If the decision exists in a mode of tension, if it belongs to no one but arises at the intersection of forces, then the question of control over decisions acquires a fundamentally different dimension. Classical political philosophy asked: who should make decisions? Monarch, aristocracy, people, party, sovereign? It was assumed that a decision could and should be appropriated by someone, that it must have an author to whom responsibility could be attributed.
In the situation of autonomous weapons, this question is transformed. The decision has no author. But it has conditions of possibility. The question of politics is not to find who makes the decision (this "who" no longer exists), but to control the conditions under which decisions arise.
Who determines the training data? Who sets the classification criteria? Who establishes the activation threshold? Who decides under what conditions autonomous weapons may be used? Who controls data quality? Who is responsible for the neural network architecture? These questions cannot be reduced to the traditional question of the sovereign. They require a new political language—a language of control over the conditions of decision production, not over decisions themselves.
Michel Foucault, in his lectures on biopolitics, showed how power shifts from sovereign decision (execute or pardon) to the management of probabilities, risks, populations. Power no longer says "you shall die," it says "I will ensure the conditions under which you will live" (Foucault, 2005: 285–287). Autonomous weapons represent the next stage of this transformation: the decision about death is made at the level of probability management, not at the level of sovereign act.

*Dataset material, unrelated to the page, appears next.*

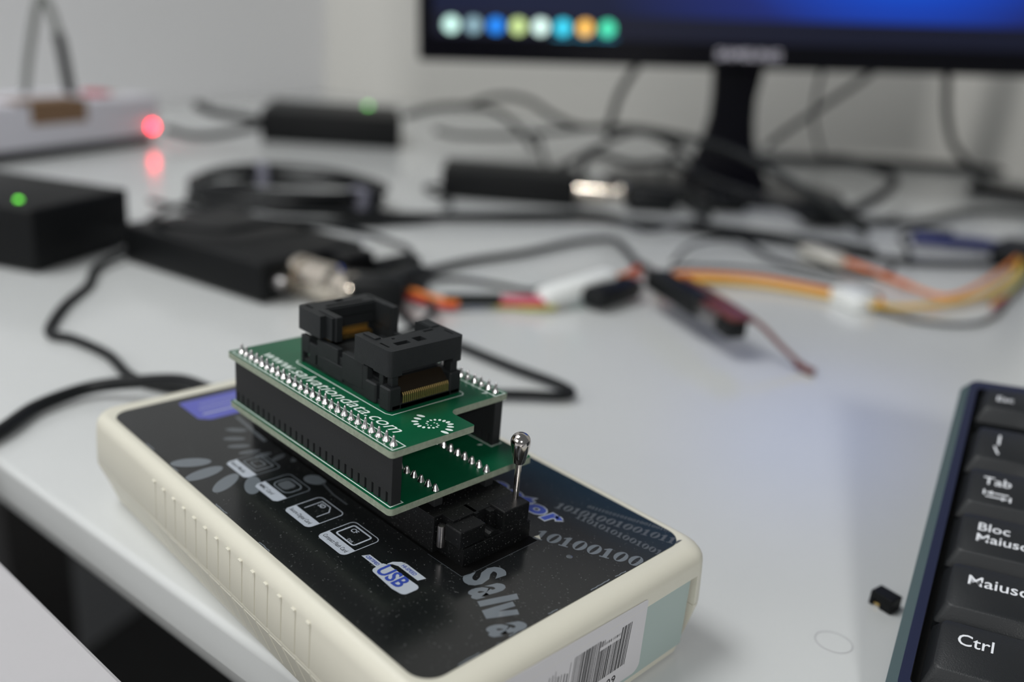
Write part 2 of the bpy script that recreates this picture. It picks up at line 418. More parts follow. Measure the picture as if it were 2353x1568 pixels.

The algorithm does not decide to kill this specific person. It classifies an object as meeting criteria. The decision about life and death turns out to be embedded in statistical logic, in the logic of pattern recognition, in the logic of efficiency. This does not make it less lethal, but makes it fundamentally different in structure.
J. Baudrillard anticipated this situation, analyzing how war becomes a simulacrum, a media event devoid of reality. In the case of autonomous weapons, war becomes an algorithmic event devoid of a subject. The soldier on the other side ceases to be an enemy to be hated or feared—he becomes a target to be classified (Baudrillard, 2016: 45).
The incident in the Libyan desert allows us to formulate a conclusion significant not only for understanding autonomous weapons but for the entire anthropological and ontological problematic unfolding in this study.
If a decision can exist without a responsible party, if an event can occur without a subject, if being can manifest itself in a mode of pure tension, then perhaps we must reconsider the very concept of being. Perhaps being is not what exists in itself, but what is sustained in tension between opposing forces. Perhaps substantial ontology, which sought stable foundations, must yield to an ontology of sustenance, for which existence is always a temporary, fragile, effort-demanding result.
Life turns out not to be possession but sustenance. We do not have being, we sustain it—at the cost of energy, attention, effort, technical infrastructure, social institutions. And the question that arises after the Libyan desert is not "who is to blame?" but "how long can we sustain the configuration in which death has ceased to be someone's decision?"
This question has no answer within traditional ethical and political categories. But precisely its posing opens the space for a new philosophy—a philosophy for which being is not given but tasked, not substantial but projective, not eternal but temporary. A philosophy that begins not with wonder at what exists, but with anxiety before what may cease to be.